Opinion: Class size matters in every grade

George Hanna
My View
George Hanna

Here we go again.

Someone dug up a study that purports to show that smaller classes after about the third grade don't make any difference and, besides, smaller classes cost more and we we can't afford them, and yadda yadda yadda.

Related:Opinion: It’s time to rethink class size requirements

We've been through  all this before. Studied it. Argued about it. Voted on it. Decided it.

But nothing is ever decided.

Now the Florida Council of 100 is recommending that the Florida Constitution be changed and says "it's vital that we all get behind it."

Vital, they say.

Well, they have their study and I have mine and I say class size matters at every grade.

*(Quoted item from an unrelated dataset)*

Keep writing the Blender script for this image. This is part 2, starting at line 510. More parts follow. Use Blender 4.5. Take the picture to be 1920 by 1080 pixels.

Even if I couldn't point to a scholarly study, common sense tells me small classes are better.

The logic sort of overwhelms you.

If it were not so, why would Maclay School boast of a student/teacher ratio of 9 to 1? Or the FSU school and its ratio of 15 to 1?

Or consider the parents who hire a tutor to help their child pass algebra. That's the smallest class size possible: one to one. It works, too.

We can't afford the class sizes now mandated by the Florida Constitution? Oh, please.

Before the election the politicians use feel-good rhetoric like "investing in the future" but when the Legislature convenes we hear talk about not "throwing money at a problem."

What we really must do, they assure us, is cut taxes on our "hard-working taxpayers."

Not only do they not throw money at a problem, they cut the amount of money available to throw.

They come up with  gimmicks like tax-free holidays, on which the sales tax is waived on — wait for it — school supplies. We are told that the tax-free holidays "save Florida families $37.9 million."

So let's take another look at the class size amendment we put in the Florida constitution.

Opponents are pushing for the issue to be on the ballot in 2018 because, they argue, "the taxpayers of Florida deserve nothing less."

What about the students? What do they deserve? A tax-free holiday?